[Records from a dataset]
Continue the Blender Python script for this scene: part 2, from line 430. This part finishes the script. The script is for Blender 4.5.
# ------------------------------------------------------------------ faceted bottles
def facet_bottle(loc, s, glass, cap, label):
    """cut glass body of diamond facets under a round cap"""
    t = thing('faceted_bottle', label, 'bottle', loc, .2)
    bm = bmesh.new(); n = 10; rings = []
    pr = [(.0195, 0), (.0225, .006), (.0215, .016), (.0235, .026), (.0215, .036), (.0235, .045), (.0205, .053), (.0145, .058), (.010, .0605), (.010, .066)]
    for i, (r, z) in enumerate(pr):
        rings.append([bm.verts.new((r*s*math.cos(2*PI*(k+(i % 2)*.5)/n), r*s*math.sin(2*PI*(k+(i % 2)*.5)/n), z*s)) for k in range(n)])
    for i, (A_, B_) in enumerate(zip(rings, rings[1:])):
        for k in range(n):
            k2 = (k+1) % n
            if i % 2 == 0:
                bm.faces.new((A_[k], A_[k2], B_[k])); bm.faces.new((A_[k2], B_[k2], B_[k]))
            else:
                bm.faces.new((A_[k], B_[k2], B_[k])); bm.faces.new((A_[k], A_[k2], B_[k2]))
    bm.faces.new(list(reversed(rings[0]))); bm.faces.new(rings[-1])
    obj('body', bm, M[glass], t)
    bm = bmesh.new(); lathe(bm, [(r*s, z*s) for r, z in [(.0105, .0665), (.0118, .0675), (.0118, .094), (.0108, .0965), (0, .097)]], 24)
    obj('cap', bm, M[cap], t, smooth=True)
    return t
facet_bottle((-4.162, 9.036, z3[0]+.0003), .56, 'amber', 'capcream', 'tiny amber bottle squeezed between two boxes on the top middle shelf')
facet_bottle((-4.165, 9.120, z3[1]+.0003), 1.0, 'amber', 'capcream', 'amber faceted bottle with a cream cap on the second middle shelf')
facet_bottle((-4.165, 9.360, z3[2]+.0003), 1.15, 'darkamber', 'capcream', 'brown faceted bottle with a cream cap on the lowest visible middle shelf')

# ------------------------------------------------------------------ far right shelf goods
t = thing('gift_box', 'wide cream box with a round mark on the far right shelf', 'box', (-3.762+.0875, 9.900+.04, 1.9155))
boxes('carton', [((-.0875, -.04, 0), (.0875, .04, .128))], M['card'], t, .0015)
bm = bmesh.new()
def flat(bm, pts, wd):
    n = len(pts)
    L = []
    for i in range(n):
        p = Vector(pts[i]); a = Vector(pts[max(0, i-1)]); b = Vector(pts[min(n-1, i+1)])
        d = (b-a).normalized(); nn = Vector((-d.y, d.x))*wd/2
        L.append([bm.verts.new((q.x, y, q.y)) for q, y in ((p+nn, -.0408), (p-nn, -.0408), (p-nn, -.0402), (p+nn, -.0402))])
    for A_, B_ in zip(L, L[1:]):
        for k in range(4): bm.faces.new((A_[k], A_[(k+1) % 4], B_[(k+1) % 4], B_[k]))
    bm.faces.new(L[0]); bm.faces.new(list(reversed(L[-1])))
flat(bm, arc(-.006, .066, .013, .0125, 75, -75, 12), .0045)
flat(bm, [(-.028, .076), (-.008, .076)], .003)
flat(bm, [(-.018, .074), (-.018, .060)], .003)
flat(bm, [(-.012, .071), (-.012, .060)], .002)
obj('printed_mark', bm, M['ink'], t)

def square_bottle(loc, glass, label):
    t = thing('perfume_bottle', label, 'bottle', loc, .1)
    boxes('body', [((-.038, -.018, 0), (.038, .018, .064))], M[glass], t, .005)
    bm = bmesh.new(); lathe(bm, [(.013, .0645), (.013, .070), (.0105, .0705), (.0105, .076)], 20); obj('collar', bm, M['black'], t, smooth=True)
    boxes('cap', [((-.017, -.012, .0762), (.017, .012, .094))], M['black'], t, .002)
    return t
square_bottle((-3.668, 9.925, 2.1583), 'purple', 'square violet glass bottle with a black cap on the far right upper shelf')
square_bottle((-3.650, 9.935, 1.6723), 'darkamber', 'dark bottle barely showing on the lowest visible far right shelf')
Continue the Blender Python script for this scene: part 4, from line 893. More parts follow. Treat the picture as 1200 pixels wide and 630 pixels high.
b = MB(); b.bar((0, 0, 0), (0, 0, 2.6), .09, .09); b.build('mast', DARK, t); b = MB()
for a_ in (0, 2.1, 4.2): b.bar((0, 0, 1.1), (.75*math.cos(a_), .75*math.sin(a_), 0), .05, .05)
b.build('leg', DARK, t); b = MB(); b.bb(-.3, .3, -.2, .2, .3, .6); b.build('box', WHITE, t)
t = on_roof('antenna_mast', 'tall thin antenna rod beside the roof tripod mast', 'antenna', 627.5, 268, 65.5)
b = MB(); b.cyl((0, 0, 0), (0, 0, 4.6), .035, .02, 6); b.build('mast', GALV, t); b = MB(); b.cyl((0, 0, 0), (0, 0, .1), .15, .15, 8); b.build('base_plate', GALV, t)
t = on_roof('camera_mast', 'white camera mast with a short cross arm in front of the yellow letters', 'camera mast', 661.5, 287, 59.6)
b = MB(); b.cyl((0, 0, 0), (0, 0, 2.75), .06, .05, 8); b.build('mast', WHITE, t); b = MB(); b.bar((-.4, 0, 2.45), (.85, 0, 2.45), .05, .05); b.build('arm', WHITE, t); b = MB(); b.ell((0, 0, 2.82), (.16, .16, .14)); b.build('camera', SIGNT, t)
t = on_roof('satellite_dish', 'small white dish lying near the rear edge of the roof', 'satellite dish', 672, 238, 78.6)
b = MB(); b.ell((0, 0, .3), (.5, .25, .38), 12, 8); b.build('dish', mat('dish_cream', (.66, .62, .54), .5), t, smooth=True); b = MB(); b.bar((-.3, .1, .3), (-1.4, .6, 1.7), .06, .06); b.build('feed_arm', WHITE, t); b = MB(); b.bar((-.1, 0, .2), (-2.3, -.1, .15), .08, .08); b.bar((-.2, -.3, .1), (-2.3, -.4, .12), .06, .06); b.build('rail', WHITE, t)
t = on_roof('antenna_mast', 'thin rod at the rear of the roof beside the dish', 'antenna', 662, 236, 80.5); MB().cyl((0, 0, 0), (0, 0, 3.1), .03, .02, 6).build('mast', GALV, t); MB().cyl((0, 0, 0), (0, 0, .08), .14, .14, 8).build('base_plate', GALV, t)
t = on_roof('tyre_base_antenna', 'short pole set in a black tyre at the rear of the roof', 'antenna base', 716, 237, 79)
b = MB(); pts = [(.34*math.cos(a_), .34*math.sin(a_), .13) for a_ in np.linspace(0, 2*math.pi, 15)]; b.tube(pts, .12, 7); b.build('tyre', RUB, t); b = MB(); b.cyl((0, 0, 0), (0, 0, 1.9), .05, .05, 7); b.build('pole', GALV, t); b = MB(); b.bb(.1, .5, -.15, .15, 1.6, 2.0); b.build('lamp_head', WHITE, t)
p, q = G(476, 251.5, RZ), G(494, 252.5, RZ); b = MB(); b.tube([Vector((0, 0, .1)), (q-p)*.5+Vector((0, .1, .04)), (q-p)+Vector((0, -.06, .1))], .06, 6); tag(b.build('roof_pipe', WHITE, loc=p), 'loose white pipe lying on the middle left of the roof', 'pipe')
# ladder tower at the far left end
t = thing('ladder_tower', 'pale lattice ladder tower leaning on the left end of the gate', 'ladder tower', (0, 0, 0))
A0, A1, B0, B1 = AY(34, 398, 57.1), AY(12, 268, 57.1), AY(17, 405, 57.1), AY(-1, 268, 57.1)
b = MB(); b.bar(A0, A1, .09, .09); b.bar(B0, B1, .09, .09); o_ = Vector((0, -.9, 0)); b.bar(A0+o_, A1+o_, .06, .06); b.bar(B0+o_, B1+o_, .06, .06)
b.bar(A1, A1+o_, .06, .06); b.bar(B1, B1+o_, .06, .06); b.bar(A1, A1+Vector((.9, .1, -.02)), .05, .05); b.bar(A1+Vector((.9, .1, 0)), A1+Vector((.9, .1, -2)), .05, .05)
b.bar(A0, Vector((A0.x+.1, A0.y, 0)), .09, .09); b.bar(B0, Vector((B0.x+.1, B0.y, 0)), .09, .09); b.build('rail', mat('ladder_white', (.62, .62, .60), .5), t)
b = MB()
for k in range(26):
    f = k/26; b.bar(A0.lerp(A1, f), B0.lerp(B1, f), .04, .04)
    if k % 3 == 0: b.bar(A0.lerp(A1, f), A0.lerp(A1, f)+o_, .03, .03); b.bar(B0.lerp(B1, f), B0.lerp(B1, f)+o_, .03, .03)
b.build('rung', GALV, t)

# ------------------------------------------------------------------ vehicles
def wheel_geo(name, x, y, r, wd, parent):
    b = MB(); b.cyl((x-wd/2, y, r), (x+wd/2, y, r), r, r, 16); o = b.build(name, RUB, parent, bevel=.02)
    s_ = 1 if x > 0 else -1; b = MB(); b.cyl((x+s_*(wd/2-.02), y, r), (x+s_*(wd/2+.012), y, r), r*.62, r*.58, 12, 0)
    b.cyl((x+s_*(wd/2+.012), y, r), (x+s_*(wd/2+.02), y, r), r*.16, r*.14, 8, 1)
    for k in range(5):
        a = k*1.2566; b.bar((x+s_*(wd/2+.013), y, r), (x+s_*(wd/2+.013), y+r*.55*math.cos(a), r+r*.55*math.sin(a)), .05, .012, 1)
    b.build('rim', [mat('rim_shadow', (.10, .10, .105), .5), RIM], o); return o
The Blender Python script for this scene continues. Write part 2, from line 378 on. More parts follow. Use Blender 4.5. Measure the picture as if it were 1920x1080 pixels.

** Problem details **
Count the lines in the records above that contain the word "pixels", and reply with only that number.

** Result of the task **
2